Work to complete: Each line from the line with "Write a Blender" to the line with "per photo pixel", inclusive, is to be repeated exactly; no other line and no picture belongs in the copy.

Entries:
* * *

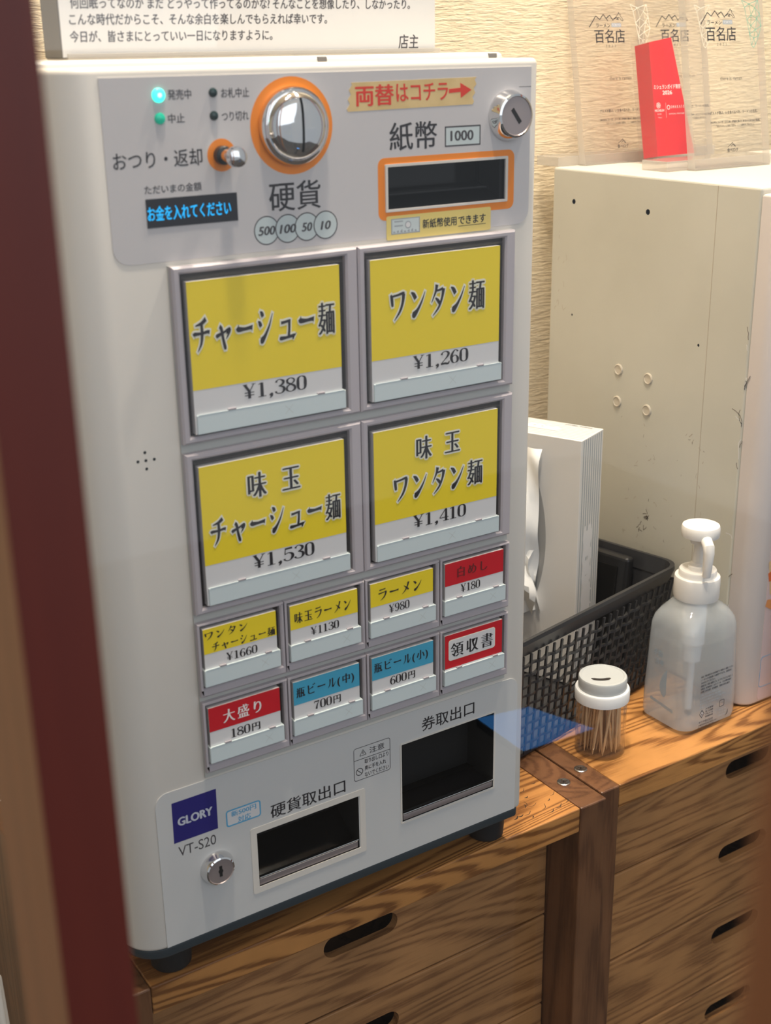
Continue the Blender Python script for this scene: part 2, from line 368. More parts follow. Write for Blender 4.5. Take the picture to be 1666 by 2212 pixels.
# ---------------------------------------------------------------- lettering
# brush lettering drawn stroke by stroke: (x, y, width) points in a unit square
ST = {
 'チ': [[(.80,.93,.12),(.55,.82,.09),(.18,.76,.03)],[(.04,.50,.06),(.12,.53,.09),(.5,.53,.065),(.85,.56,.08),(.97,.54,.10)],[(.54,.80,.10),(.54,.5,.11),(.46,.24,.08),(.24,.02,.02)]],
 'ャ': [[(.08,.36,.07),(.16,.40,.10),(.5,.47,.06),(.80,.55,.08),(.87,.53,.10),(.80,.42,.07),(.64,.28,.02)],[(.30,.66,.10),(.40,.58,.11),(.47,.3,.10),(.56,.04,.11),(.57,-.02,.05)]],
 'ー': [[(.04,.55,.06),(.12,.50,.13),(.5,.49,.085),(.86,.51,.10),(.96,.50,.15)]],
 'シ': [[(.20,.93,.03),(.30,.86,.12),(.36,.77,.10)],[(.06,.66,.03),(.16,.58,.12),(.23,.49,.10)],[(.14,.06,.06),(.24,.08,.16),(.45,.22,.10),(.72,.50,.06),(.93,.84,.02)]],
 'ュ': [[(.18,.52,.08),(.3,.52,.07),(.66,.55,.07),(.74,.53,.10)],[(.68,.54,.10),(.66,.3,.09),(.61,.10,.10)],[(.06,.08,.06),(.15,.06,.10),(.5,.07,.07),(.9,.10,.09),(.97,.08,.12)]],
 'ワ': [[(.10,.82,.06),(.15,.72,.11),(.19,.50,.10),(.20,.44,.05)],[(.13,.76,.06),(.5,.79,.06),(.82,.83,.08),(.90,.80,.12)],[(.88,.82,.13),(.82,.55,.10),(.64,.27,.08),(.30,.0,.02)]],
 'ン': [[(.08,.82,.03),(.24,.74,.12),(.37,.60,.12)],[(.14,.06,.06),(.24,.09,.17),(.48,.24,.10),(.74,.50,.06),(.95,.80,.02)]],
 'タ': [[(.44,.96,.13),(.36,.74,.08),(.10,.40,.02)],[(.36,.76,.05),(.6,.78,.06),(.82,.82,.08)],[(.86,.82,.13),(.76,.52,.09),(.54,.22,.07),(.18,-.02,.02)],[(.34,.54,.04),(.50,.45,.10),(.64,.32,.09)]],
 'ラ': [[(.18,.86,.05),(.25,.85,.09),(.6,.87,.06),(.82,.89,.10)],[(.08,.56,.05),(.16,.57,.09),(.6,.61,.06),(.84,.65,.08),(.92,.62,.12)],[(.89,.63,.12),(.78,.36,.09),(.58,.15,.07),(.28,-.02,.02)]],
 'メ': [[(.80,.94,.13),(.66,.58,.09),(.42,.26,.07),(.08,.02,.02)],[(.28,.70,.03),(.54,.52,.09),(.80,.30,.11)]],
 'ビ': [[(.18,.90,.11),(.20,.5,.09),(.20,.2,.10),(.28,.09,.09),(.52,.06,.07),(.80,.09,.09),(.88,.08,.12)],[(.76,.66,.11),(.50,.56,.06),(.22,.48,.04)],[(.72,.94,.04),(.80,.82,.09)],[(.88,.98,.04),(.96,.86,.09)]],
 'ル': [[(.30,.86,.11),(.30,.5,.08),(.22,.24,.06),(.02,.02,.02)],[(.60,.92,.11),(.60,.4,.09),(.60,.10,.11),(.66,.09,.10),(.82,.25,.05),(.98,.52,.015)]],
 '1': [[(.30,.97,.16),(.30,.03,.17)],[(.30,.97,.05),(.10,.86,.04)],[(.08,.02,.05),(.52,.02,.05)]],
 '2': [[(.08,.74,.14),(.14,.90,.07),(.34,.97,.06),(.52,.86,.14),(.50,.66,.13),(.30,.38,.06),(.06,.10,.05)],[(.03,.07,.14),(.30,.08,.15),(.50,.05,.13),(.58,.24,.03)]],
 '3': [[(.09,.80,.14),(.16,.93,.06),(.32,.97,.06),(.50,.84,.15),(.46,.64,.12),(.24,.53,.05)],[(.24,.53,.05),(.48,.44,.12),(.54,.24,.16),(.42,.05,.08),(.24,.02,.06),(.10,.08,.08),(.06,.19,.14)]],
 '4': [[(.44,.98,.06),(.02,.30,.05)],[(.02,.28,.06),(.62,.28,.06)],[(.45,.98,.13),(.45,.03,.16)],[(.26,.02,.05),(.64,.02,.05)]],
 '5': [[(.14,.92,.13),(.52,.93,.13)],[(.13,.97,.05),(.09,.50,.05)],[(.09,.50,.05),(.28,.60,.06),(.50,.50,.14),(.54,.28,.17),(.40,.06,.08),(.22,.02,.06),(.08,.10,.08),(.06,.20,.14)]],
 '6': [[(.52,.84,.14),(.44,.95,.06),(.30,.95,.07),(.14,.68,.15),(.10,.35,.16),(.20,.06,.09),(.32,.02,.05),(.48,.10,.11),(.52,.32,.15),(.42,.54,.07),(.28,.57,.05),(.14,.44,.07)]],
 '7': [[(.06,.72,.03),(.10,.92,.10),(.34,.90,.15),(.55,.95,.06)],[(.56,.96,.04),(.34,.5,.10),(.26,.03,.18)]],
 '8': [[(.30,.97,.05),(.12,.86,.11),(.12,.66,.12),(.30,.53,.11),(.50,.38,.14),(.52,.16,.13),(.30,.02,.05),(.08,.14,.11),(.10,.38,.10),(.30,.53,.06),(.48,.68,.09),(.48,.86,.09),(.30,.97,.05)]],
 '9': [[(.08,.16,.14),(.16,.05,.06),(.30,.05,.07),(.46,.32,.15),(.50,.65,.16),(.40,.94,.09),(.28,.98,.05),(.12,.90,.11),(.08,.68,.15),(.18,.46,.07),(.32,.43,.05),(.46,.56,.07)]],
 '0': [[(.30,.98,.05),(.12,.86,.12),(.09,.5,.17),(.12,.14,.12),(.30,.02,.05),(.48,.14,.12),(.51,.5,.17),(.48,.86,.12),(.30,.98,.05)]],
 '¥': [[(.10,.98,.15),(.34,.50,.14)],[(.60,.98,.05),(.36,.50,.05)],[(.34,.52,.15),(.34,.02,.15)],[(.08,.42,.06),(.60,.42,.06)],[(.08,.24,.06),(.60,.24,.06)],[(.0,.98,.04),(.24,.98,.04)],[(.48,.98,.04),(.70,.98,.04)]],
 ',': [[(.16,.12,.17),(.20,.06,.22),(.22,-.06,.12),(.12,-.18,.03)]],
}
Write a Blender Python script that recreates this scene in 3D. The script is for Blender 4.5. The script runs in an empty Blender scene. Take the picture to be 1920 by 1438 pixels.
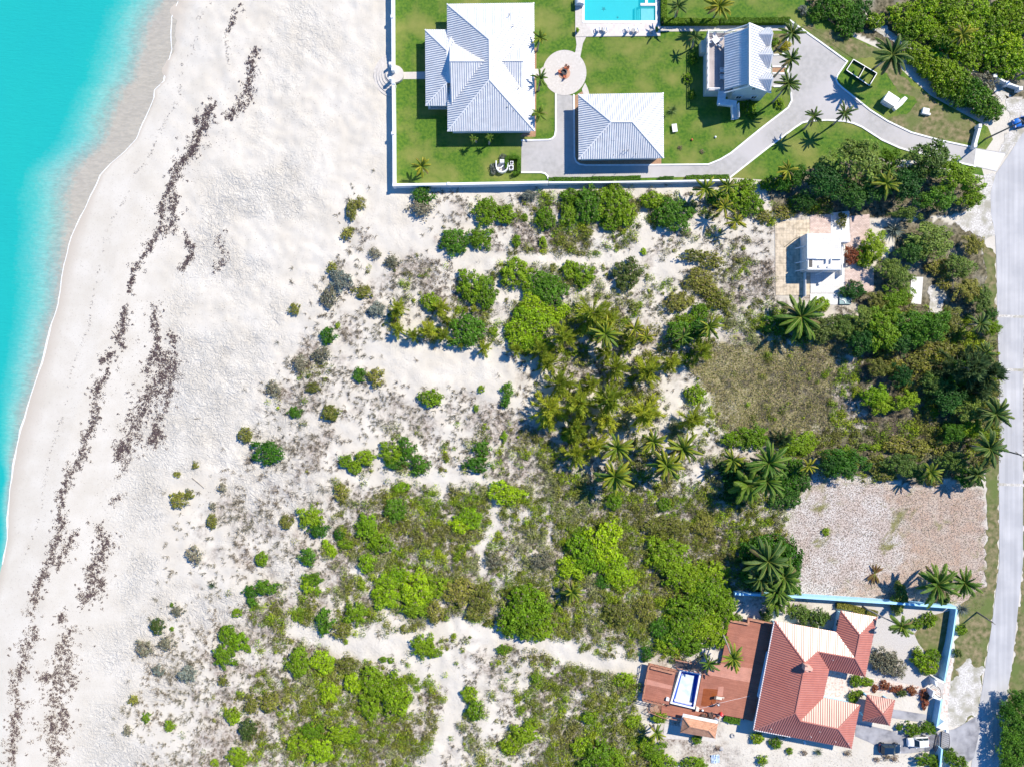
import bpy, bmesh, math, random
import numpy as np
from mathutils import Vector, Matrix
R = math.radians
random.seed(7)
SC = bpy.context.scene
COL = SC.collection
H = 133.0            # camera height above the ground, metres
S = 0.1              # metres of ground per photo pixel

# ---------------------------------------------------------------- camera, sky, sun, exposure
cam_d = bpy.data.cameras.new('camera'); cam = bpy.data.objects.new('camera', cam_d); COL.objects.link(cam)
cam.location = (0, 0, H); cam.rotation_euler = (0, 0, 0)
cam_d.sensor_fit = 'HORIZONTAL'; cam_d.sensor_width = 36.0; cam_d.lens = 36.0 * H / 192.0
cam_d.clip_start = 1.0; cam_d.clip_end = 2000.0
SC.camera = cam
SUN_EL, SUN_AZ = R(46), R(52.3)          # azimuth from +Y towards +X
w = bpy.data.worlds.new('World'); SC.world = w; w.use_nodes = True
nt = w.node_tree; bg = nt.nodes['Background']
sky = nt.nodes.new('ShaderNodeTexSky'); sky.sky_type = 'NISHITA'; sky.sun_disc = False
sky.sun_elevation = SUN_EL; sky.sun_rotation = SUN_AZ
sky.ozone_density = 10.0; sky.air_density = 1.0; sky.dust_density = 0.0
tn = nt.nodes.new('ShaderNodeMixRGB'); tn.blend_type = 'MULTIPLY'; tn.inputs[0].default_value = 1.0; tn.inputs[2].default_value = (0.38, 0.86, 1.12, 1)   # deep blue tropical sky
nt.links.new(sky.outputs[0], tn.inputs[1]); nt.links.new(tn.outputs[0], bg.inputs[0]); bg.inputs[1].default_value = 0.12
sl = bpy.data.lights.new('sun', 'SUN'); sl.energy = 4.9; sl.angle = R(0.53); sl.color = (1.0, 0.92, 0.79)
so = bpy.data.objects.new('sun', sl); COL.objects.link(so)
sd = Vector((math.cos(SUN_EL) * math.sin(SUN_AZ), math.cos(SUN_EL) * math.cos(SUN_AZ), math.sin(SUN_EL)))
so.rotation_euler = sd.to_track_quat('Z', 'Y').to_euler(); so.location = sd * 200
SC.view_settings.view_transform = 'Standard'; SC.view_settings.look = 'None'
SC.view_settings.exposure = 0.45; SC.view_settings.gamma = 1.0; SC.view_settings.use_curve_mapping = False
SC.render.engine = 'CYCLES'
SC.cycles.max_bounces = 6; SC.cycles.diffuse_bounces = 3; SC.cycles.glossy_bounces = 2
SC.cycles.transparent_max_bounces = 8; SC.cycles.transmission_bounces = 3

# ---------------------------------------------------------------- helpers
def W(px, py, z=0.0):
    """map position: photo pixel of a point that stands z metres above the ground"""
    k = S * (H - z) / H
    return Vector(((px - 960) * k, (719 - py) * k, z))

def tag(o, label=None, cat=None, group=None, kind=None):
    if label: o['label'] = label
    if cat: o['category'] = cat
    if group: o['group'] = group
    if kind: o['kind'] = kind
    return o

def thing(name, label, cat, loc=(0, 0, 0), rotz=0.0, group=None):
    o = bpy.data.objects.new(name, None); COL.objects.link(o); o.empty_display_size = 0.3
    o.location = loc; o.rotation_euler = (0, 0, rotz)
    return tag(o, label, cat, group)

ABS = set()
def wthing(name, label, cat, loc, group=None):
    """a thing whose parts are built in world coordinates"""
    o = thing(name, label, cat, loc, 0.0, group); ABS.add(o.name); return o

class MB:
    """collects shapes, then links them as one mesh object"""
    def __init__(s): s.v = []; s.f = []; s.seam = []; s.seam_mat = None
    def add(s, vs, fs):
        n = len(s.v); s.v += [tuple(v) for v in vs]; s.f += [tuple(i + n for i in f) for f in fs]; return s
    def box(s, c, d, rz=0.0, ry=0.0, rx=0.0):
        m = Matrix.Translation(c) @ Matrix.Rotation(rz, 4, 'Z') @ Matrix.Rotation(ry, 4, 'Y') @ Matrix.Rotation(rx, 4, 'X')
        x, y, z = d[0] / 2, d[1] / 2, d[2] / 2
        vs = [m @ Vector(p) for p in ((-x, -y, -z), (x, -y, -z), (x, y, -z), (-x, y, -z), (-x, -y, z), (x, -y, z), (x, y, z), (-x, y, z))]
        return s.add(vs, [(0, 3, 2, 1), (4, 5, 6, 7), (0, 1, 5, 4), (1, 2, 6, 5), (2, 3, 7, 6), (3, 0, 4, 7)])
    def bar(s, a, b, w, h):
        a = Vector(a); b = Vector(b); d = (b - a); L = d.length
        if L < 1e-5: return s
        q = d.to_track_quat('X', 'Z'); m = Matrix.Translation((a + b) / 2) @ q.to_matrix().to_4x4()
        x, y, z = L / 2, w / 2, h / 2
        vs = [m @ Vector(p) for p in ((-x, -y, -z), (x, -y, -z), (x, y, -z), (-x, y, -z), (-x, -y, z), (x, -y, z), (x, y, z), (-x, y, z))]
        return s.add(vs, [(0, 3, 2, 1), (4, 5, 6, 7), (0, 1, 5, 4), (1, 2, 6, 5), (2, 3, 7, 6), (3, 0, 4, 7)])
    def prism(s, pts, z0, z1):
        """pts: plan points (x, y), z0/z1 heights"""
        a = sum(pts[i][0] * pts[(i + 1) % len(pts)][1] - pts[(i + 1) % len(pts)][0] * pts[i][1] for i in range(len(pts)))
        if a < 0: pts = pts[::-1]
        n = len(pts)
        vs = [(p[0], p[1], z0) for p in pts] + [(p[0], p[1], z1) for p in pts]
        fs = [tuple(range(n - 1, -1, -1)), tuple(range(n, 2 * n))] + [(i, (i + 1) % n, n + (i + 1) % n, n + i) for i in range(n)]
        return s.add(vs, fs)
    def tube(s, pts, rads, n=8, cap=True):
        pts = [Vector(p) for p in pts]; rings = []; vs = []; fs = []
        for i, p in enumerate(pts):
            d = (pts[min(i + 1, len(pts) - 1)] - pts[max(i - 1, 0)]).normalized()
            a = d.orthogonal().normalized() if i == 0 else (a - d * a.dot(d)).normalized()
            b = d.cross(a)
            for k in range(n):
                t = 2 * math.pi * k / n
                vs.append(p + (a * math.cos(t) + b * math.sin(t)) * rads[i])
        for i in range(len(pts) - 1):
            for k in range(n):
                fs.append((i * n + k, i * n + (k + 1) % n, (i + 1) * n + (k + 1) % n, (i + 1) * n + k))
        if cap:
            fs.append(tuple(range(n - 1, -1, -1))); fs.append(tuple(range((len(pts) - 1) * n, len(pts) * n)))
        return s.add(vs, fs)
    def lathe(s, c, prof, n=20):
        vs = []; fs = []
        for r, z in prof:
            for k in range(n):
                t = 2 * math.pi * k / n; vs.append((c[0] + r * math.cos(t), c[1] + r * math.sin(t), c[2] + z))
        for i in range(len(prof) - 1):
            for k in range(n): fs.append((i * n + k, i * n + (k + 1) % n, (i + 1) * n + (k + 1) % n, (i + 1) * n + k))
        fs.append(tuple(range(n - 1, -1, -1))); fs.append(tuple(range((len(prof) - 1) * n, len(prof) * n)))
        return s.add(vs, fs)
    def build(s, name, mat, parent=None, smooth=False, bevel=0.0):
        me = bpy.data.meshes.new(name); me.from_pydata(s.v, [], s.f); me.update()
        o = bpy.data.objects.new(name, me); COL.objects.link(o)
        if mat: me.materials.append(mat)
        if s.seam:
            me.materials.append(M['orange_seam'] if mat == M['orange_roof'] else M['white_seam'])
            for i in s.seam: me.polygons[i].material_index = 1
        if smooth:
            for p in me.polygons: p.use_smooth = True
        if bevel:
            b = o.modifiers.new('bevel', 'BEVEL'); b.width = bevel; b.segments = 2; b.limit_method = 'ANGLE'
        if parent:
            o.parent = parent
            if parent.name in ABS: o.matrix_parent_inverse = Matrix.Translation(parent.location).inverted()
        return o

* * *

Expected output:
Write a Blender Python script that recreates this scene in 3D. The script is for Blender 4.5. The script runs in an empty Blender scene. Take the picture to be 1920 by 1438 pixels.
import bpy, bmesh, math, random
import numpy as np
from mathutils import Vector, Matrix
R = math.radians
random.seed(7)
SC = bpy.context.scene
COL = SC.collection
H = 133.0            # camera height above the ground, metres
S = 0.1              # metres of ground per photo pixel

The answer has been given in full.